17. The method as claimed in claim 16, wherein the user interface provides visual building tools configured for user configuration and interconnection via the user interface, wherein the plurality of representations of building-block functions are configured to be linked as dependencies by the visual building tools, and wherein the method includes receiving user manipulation of the visual building tools to link representations of the building-block functions to build a function-based executable application.

18. The method as claimed in claim 16, including:

generating a function-based executable application using the environment by linking required template files; and,

running the function-based executable application using the environment by instantiating the required template files from decentralized storage locations and converting the template files into running parts linked together to form the application.

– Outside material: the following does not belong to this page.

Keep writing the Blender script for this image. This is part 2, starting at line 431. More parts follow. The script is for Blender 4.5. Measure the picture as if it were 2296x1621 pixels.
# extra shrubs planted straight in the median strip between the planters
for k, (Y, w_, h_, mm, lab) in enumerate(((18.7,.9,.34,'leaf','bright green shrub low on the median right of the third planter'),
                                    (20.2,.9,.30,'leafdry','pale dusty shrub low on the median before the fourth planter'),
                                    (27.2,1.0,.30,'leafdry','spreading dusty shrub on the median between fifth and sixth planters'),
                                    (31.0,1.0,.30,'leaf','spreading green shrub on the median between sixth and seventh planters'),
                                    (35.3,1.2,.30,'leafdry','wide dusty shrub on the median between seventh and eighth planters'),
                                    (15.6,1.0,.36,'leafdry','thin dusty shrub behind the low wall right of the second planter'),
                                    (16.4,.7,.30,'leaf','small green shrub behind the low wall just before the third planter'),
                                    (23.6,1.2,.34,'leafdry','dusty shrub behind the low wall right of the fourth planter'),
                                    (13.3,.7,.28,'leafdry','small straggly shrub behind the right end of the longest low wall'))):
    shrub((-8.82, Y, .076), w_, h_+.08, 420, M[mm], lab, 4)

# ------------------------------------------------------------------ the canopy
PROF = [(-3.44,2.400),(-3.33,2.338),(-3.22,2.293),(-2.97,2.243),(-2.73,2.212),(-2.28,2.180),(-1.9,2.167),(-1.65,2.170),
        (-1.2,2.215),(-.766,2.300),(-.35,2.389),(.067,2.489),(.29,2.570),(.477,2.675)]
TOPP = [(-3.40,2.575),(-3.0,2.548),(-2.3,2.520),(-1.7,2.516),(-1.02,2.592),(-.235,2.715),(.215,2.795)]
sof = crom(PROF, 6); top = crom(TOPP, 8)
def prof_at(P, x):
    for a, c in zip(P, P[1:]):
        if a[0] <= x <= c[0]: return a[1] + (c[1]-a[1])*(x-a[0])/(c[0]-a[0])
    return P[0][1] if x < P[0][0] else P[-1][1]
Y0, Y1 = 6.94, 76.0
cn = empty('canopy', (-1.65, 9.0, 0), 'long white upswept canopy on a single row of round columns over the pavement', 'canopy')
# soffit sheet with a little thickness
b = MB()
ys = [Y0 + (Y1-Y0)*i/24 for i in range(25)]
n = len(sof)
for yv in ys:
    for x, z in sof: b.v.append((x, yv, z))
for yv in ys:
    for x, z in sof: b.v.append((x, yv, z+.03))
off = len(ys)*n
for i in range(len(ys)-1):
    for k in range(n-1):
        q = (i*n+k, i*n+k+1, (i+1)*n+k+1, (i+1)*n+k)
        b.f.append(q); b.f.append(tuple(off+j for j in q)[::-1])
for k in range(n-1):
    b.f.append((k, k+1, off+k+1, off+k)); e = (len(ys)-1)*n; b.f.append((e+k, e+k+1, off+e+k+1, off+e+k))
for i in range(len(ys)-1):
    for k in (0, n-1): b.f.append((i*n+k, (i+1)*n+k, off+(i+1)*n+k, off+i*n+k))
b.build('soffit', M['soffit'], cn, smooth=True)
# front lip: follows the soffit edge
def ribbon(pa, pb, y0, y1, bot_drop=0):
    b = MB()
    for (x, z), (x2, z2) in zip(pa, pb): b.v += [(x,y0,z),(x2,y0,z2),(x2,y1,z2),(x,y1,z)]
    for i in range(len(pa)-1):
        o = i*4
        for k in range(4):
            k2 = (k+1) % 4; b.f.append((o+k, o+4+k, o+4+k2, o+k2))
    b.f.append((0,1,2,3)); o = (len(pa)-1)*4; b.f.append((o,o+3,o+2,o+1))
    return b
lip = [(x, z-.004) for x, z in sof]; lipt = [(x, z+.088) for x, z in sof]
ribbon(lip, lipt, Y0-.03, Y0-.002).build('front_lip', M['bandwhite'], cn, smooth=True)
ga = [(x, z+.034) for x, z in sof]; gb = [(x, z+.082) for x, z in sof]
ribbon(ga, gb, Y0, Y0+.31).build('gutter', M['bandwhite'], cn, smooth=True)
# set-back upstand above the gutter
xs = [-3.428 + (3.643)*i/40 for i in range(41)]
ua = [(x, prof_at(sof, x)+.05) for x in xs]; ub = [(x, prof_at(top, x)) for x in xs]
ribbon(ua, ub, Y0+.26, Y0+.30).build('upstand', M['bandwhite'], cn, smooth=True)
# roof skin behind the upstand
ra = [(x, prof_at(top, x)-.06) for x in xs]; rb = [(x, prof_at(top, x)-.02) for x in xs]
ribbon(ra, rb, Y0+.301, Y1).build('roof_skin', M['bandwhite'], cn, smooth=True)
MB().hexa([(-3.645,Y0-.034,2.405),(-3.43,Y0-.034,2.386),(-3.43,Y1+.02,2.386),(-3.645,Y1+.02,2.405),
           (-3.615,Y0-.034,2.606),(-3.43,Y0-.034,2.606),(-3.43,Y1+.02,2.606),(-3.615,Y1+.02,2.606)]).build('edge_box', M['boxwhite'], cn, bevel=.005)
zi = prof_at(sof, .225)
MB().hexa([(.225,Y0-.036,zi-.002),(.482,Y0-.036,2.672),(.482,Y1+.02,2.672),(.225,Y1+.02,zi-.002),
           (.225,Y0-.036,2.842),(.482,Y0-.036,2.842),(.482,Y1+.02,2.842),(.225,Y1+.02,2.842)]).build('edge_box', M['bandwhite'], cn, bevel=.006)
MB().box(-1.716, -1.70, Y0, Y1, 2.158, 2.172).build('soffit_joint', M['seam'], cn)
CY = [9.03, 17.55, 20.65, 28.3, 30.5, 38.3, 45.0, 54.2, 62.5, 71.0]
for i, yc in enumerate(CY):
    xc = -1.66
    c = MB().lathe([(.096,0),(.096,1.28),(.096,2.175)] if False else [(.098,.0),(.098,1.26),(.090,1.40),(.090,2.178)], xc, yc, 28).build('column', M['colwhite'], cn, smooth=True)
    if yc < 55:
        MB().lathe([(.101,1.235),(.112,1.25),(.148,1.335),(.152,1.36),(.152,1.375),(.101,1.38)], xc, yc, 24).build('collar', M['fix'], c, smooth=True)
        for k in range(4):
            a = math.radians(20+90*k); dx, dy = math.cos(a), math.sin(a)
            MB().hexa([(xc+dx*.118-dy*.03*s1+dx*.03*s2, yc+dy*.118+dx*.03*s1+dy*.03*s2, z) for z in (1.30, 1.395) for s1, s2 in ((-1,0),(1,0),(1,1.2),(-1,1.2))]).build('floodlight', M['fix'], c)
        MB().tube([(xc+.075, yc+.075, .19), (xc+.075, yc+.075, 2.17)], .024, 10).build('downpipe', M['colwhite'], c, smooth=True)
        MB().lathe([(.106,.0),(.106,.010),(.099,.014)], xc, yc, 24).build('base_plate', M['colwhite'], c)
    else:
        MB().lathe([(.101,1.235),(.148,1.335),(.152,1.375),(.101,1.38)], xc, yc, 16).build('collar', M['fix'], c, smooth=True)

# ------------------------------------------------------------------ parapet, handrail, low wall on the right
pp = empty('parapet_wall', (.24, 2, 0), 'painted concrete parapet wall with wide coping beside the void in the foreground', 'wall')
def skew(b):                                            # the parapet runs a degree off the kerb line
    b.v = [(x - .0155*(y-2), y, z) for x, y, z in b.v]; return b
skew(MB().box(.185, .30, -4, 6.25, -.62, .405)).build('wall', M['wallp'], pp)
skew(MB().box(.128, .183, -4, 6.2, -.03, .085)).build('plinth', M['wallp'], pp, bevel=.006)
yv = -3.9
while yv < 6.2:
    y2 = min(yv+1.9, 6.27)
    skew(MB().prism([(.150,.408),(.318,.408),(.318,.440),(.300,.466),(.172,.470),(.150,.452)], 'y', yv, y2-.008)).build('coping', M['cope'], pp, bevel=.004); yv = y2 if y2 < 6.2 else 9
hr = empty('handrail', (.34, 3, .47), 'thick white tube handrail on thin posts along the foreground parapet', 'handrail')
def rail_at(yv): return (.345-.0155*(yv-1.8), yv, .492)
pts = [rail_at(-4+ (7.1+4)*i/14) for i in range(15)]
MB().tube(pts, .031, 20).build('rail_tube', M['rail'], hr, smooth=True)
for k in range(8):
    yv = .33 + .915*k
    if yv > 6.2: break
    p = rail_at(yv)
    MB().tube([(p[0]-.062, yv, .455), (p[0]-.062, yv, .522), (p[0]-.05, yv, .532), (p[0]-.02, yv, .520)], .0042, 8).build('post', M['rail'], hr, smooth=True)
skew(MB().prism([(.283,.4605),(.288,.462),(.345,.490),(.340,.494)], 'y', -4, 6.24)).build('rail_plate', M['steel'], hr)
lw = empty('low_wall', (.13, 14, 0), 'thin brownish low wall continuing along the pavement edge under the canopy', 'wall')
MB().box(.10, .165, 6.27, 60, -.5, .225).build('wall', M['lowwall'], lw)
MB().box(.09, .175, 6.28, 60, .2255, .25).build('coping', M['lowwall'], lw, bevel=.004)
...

19. The method as claimed in claim 16, including calling the building-block functions as remote template files in decentralized storage that are compiled unless they are precompiled, linked, instantiated and run and dependent building-block functions of the building-block functions are called, compiled unless they are precompiled, linked, instantiated and run, as needed during runtime, wherein the remote template files are retrieved from decentralized storage and run in a distributed system with nodes provided on multiple computing devices.

20. A computer program product for providing a software development environment for function-based executable applications comprising a computer-readable medium having stored computer-readable program code for performing the steps of:

providing a serverless environment core including a user interface providing a plurality of representations of building-block functions configured to be linked as dependencies to form a function-based executable application; and

providing the building-block functions as remote template files called and instantiated by the environment core as required when the executable application is run and wherein the template files are provided in decentralized storage.